Bukunya ditulis bermula ketika ia mengambil program Pascasarjana (S2), melakukan riset PAI di sejumlah sekolah terutama riset tentang pembelajaran PAI.

Dalam pandangannya, belajar nilai itu bukan belajar harga seperti dalam belanja, tapi belajar menanamkan makna dari setiap peristiwa dalam kehidupan sehari-hari. Hakikat pembelajaran adalah pertemuan makna atau nilai. Perspektif nilai akan lebih tajam ketika dikaitkan dengan analisis akhlak, moral, dan agama.

Model pembelajaran nilai membuka proses pembelajaran nilai dari kasus sosial atau kejadian alam. Secara prosedural terdiri dari: Narasi peristiwa, Identifikasi nilai, Literasi Norma, Afiksasi pemahaman, dan Internalisasi nilai.

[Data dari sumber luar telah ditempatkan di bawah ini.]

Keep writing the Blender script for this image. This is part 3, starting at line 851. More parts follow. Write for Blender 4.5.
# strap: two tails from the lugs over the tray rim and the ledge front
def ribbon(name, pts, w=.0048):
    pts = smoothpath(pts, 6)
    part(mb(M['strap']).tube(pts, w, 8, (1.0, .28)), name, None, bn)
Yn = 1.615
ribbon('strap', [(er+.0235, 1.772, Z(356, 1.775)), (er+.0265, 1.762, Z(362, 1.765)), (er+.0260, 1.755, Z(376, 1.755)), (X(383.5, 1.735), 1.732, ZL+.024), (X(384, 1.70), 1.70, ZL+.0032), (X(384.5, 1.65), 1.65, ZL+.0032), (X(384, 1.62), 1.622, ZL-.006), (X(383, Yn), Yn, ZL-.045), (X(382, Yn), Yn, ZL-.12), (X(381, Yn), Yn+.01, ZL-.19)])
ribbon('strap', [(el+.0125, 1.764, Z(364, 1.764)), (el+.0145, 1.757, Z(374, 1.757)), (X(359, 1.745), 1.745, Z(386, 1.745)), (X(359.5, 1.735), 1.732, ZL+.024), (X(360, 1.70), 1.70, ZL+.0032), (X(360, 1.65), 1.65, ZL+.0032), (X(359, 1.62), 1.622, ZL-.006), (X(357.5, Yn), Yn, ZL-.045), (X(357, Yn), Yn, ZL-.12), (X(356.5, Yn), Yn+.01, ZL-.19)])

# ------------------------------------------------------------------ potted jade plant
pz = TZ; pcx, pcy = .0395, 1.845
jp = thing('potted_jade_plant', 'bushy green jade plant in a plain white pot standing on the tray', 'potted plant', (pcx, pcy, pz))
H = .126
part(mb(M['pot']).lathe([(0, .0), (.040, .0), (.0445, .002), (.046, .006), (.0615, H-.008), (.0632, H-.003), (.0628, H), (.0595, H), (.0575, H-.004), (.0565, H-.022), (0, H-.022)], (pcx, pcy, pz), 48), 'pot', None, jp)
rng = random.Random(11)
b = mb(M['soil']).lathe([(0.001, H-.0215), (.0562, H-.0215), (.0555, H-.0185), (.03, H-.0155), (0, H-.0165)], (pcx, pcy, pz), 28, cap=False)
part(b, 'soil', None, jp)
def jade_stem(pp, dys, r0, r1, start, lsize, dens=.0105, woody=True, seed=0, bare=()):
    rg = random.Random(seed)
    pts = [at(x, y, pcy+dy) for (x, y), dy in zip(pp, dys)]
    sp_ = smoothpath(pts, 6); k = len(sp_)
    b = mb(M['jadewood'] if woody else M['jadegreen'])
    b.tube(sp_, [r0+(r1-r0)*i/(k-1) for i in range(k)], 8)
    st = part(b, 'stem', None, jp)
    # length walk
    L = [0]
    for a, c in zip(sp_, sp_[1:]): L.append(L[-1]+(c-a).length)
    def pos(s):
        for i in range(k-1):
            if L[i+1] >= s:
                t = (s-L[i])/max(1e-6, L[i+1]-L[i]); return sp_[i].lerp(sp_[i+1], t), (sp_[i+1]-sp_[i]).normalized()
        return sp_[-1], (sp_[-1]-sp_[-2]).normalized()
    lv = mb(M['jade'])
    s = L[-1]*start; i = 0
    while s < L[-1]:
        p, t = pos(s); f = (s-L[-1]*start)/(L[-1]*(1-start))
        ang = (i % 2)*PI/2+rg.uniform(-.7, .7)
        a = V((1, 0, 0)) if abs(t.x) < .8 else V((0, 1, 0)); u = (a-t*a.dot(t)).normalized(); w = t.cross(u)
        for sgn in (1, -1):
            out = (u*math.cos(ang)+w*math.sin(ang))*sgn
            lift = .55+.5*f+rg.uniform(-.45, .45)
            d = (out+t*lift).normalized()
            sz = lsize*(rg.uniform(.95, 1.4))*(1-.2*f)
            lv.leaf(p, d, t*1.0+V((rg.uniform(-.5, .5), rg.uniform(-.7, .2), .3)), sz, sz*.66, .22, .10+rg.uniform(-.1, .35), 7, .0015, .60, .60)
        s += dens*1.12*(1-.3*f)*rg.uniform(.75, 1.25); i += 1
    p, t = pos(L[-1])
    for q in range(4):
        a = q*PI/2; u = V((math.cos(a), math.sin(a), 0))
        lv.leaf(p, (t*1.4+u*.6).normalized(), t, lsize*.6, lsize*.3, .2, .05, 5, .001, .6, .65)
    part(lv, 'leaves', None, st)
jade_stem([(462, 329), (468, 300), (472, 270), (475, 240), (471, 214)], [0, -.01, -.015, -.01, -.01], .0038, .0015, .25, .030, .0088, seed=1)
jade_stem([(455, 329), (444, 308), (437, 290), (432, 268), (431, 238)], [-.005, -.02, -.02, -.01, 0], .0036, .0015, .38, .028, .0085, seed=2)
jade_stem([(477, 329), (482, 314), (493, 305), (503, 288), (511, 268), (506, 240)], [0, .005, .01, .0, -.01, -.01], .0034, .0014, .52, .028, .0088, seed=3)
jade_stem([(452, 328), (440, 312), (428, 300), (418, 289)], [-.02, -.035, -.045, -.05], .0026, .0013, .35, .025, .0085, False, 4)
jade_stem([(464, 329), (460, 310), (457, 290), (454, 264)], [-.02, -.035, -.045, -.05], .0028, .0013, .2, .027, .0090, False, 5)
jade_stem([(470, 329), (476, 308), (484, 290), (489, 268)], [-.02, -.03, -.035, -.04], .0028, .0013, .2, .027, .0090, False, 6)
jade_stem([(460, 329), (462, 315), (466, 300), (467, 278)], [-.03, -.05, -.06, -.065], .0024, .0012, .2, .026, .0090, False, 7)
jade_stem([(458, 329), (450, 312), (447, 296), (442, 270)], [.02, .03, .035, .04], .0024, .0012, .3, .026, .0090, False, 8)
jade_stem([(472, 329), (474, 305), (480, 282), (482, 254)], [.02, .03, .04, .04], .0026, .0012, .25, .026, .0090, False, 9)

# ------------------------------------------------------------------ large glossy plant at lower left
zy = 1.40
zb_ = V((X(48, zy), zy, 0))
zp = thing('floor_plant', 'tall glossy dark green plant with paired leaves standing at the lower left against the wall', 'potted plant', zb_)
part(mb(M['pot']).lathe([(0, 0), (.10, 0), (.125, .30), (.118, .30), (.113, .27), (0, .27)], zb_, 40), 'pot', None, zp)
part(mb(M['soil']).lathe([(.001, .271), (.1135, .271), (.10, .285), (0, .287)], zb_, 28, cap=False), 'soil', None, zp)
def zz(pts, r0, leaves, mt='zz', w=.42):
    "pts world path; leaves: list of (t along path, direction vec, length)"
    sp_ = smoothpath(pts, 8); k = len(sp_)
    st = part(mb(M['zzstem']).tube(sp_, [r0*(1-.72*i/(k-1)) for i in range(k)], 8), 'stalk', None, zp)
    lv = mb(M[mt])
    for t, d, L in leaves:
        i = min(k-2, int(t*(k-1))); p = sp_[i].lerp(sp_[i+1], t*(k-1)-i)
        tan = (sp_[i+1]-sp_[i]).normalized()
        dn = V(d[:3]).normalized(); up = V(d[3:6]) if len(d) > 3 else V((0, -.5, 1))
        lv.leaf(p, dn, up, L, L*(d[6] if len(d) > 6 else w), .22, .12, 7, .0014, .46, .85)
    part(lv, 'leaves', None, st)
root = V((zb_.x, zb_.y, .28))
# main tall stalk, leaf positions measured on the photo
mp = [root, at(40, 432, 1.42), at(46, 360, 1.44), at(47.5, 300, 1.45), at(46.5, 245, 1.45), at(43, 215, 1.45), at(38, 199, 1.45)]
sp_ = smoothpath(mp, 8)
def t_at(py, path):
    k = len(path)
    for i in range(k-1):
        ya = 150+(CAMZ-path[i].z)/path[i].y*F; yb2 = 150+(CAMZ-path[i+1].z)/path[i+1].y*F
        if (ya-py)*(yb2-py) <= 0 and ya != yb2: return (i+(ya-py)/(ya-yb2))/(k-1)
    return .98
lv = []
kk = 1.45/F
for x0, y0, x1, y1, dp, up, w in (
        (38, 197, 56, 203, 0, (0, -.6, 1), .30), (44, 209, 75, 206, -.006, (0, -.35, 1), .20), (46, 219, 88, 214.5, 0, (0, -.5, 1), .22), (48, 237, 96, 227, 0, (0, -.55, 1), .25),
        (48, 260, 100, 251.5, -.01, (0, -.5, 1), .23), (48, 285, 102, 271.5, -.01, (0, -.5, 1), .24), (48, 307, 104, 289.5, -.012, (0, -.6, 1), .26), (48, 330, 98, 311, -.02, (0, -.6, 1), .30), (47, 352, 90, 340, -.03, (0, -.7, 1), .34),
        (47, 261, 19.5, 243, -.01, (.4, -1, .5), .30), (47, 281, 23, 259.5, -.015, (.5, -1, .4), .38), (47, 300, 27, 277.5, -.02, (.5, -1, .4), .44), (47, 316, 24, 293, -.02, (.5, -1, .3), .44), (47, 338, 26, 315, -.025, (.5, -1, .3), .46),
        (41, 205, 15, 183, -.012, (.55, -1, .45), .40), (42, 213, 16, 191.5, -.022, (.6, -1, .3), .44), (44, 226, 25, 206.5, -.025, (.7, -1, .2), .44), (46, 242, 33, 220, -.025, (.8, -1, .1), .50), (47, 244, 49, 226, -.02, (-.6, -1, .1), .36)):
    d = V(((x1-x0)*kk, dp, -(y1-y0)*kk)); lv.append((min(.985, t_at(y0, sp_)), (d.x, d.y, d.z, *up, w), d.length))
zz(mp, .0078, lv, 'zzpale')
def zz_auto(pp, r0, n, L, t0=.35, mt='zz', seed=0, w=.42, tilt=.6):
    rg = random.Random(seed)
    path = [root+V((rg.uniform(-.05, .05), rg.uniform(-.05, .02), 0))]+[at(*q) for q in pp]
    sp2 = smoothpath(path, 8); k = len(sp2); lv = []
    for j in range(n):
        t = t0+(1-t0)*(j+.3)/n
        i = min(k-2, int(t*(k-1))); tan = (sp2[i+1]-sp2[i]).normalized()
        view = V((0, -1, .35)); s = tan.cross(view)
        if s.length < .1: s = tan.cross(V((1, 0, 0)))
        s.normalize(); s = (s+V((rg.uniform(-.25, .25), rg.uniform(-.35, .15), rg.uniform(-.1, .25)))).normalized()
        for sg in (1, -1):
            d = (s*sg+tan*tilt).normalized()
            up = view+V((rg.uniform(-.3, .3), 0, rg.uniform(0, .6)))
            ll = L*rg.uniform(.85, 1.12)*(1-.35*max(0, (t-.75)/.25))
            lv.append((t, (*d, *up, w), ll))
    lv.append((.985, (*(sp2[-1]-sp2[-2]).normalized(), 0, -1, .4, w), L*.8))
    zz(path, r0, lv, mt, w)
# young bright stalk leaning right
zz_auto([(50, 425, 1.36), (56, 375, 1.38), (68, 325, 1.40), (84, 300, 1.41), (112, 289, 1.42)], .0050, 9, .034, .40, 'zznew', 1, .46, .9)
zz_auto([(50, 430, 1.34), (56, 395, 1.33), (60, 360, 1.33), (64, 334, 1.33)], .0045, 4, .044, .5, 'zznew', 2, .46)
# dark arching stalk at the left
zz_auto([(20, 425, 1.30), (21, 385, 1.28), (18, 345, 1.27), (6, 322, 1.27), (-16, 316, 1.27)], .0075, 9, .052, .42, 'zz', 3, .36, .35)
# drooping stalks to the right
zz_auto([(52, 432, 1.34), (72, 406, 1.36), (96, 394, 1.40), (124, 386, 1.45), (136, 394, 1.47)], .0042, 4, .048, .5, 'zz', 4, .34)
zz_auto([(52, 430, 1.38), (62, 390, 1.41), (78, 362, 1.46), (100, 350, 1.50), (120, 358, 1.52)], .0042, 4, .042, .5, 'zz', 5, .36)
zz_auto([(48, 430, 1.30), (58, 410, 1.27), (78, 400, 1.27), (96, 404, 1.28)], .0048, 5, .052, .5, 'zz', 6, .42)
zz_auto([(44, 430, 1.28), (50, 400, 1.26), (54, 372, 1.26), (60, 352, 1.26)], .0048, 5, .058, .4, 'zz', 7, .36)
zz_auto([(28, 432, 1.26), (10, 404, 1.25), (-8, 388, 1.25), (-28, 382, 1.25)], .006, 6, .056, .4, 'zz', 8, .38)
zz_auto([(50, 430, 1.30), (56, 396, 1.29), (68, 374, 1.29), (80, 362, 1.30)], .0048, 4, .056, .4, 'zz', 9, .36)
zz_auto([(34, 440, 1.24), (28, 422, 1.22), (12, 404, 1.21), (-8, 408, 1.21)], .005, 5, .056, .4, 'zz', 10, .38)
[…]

Terkait dengan merdeka belajar seperti yang didengungkan Mendikbud, sebenarnya itu membuka ruang kognisi berpikir kritis (critical thinking). Ruang berpikir lebih bebas dan kreatif. Anak didik difasilitasi agar kemampuan berpikir kritisnya berkembang. Namun demikian, ketika berpikir kritis berkaitan dengan baik buruk benar salah, maka guru agama berperan sebagai hakim garis yang membatasi berpikir anak dengan nilai-nilai agama. Nilai-nilai agama itu harus dikonservasi. Hadirnya guru dalam pembelajaran agama tetap menjadi sangat penting. Perlu diingat pula bahwa pengembangan berpikir kritis peserta didik harus dibarengi dengan perubahan mindset guru.

Sesungguhnya dalam merdeka belajar kita ingin memperluas cakrawala berpikir anak. Dalam hal salat misalnya. Biarkan anak berpikir tentang mengapa kita harus salat, apa akibatnya jika tidak salat, apa untungnya kita salat, ada orang salat tapi perilakunya buruk, dan lain-lain.

Pada akhirnya, apabila berpikir kritis peserta didik sudah terbiasa dikembangkan, maka ini akan mendorong mereka memiliki pemikiran yang matang, lebih bijak, lebih cermat, dan memiliki pandangan yang moderat.

Sementara itu, pembicara kedua, Dr. Mahnan memaparkan tentang peran guru agama yang menjadi garda terdepan dalam menjaga moral bangsa. Sehebat apapun perkembangan teknologi, ada empat peran guru yang tak dapat tergantikan, yaitu menjaga nilai, menanamkan nilai, mendoakan anak didik, dan keteladanan. Keempat peran inilah yang seharusnya ditumbuhkan, dikembangkan, dan dimiliki oleh setiap guru agama, sehingga nilai-nilai agama yang diharapkan terinternalisasi dalam diri peserta didik akan terwujud dengan baik.

Pada sesi terakhir setelah kedua pembicara menyajikan materinya, dibuka tanya jawab atau dialog. Dalam dialog itu terungkap pertanyaan dari para peserta tentang: sertifikasi dan inpasing, data base guru agama yang belum terintegral dalam satu aplikasi (masih ada EMIS, Simpatika, Siaga, PPKB), guru honorer, PPG dan tindak lanjut kelulusan pretest PPG, peran AGPAII, dan lain-lain. Semua pertanyaan, keluhan dan curhatan guru agama direspon atau dijawab Pak Direktur dan Ketum AGPAII dengan baik dan komprehensif.

Menjelang duhur acara seminar selesai dan diakhiri dengan foto bersama panitia, peserta serta pembicara.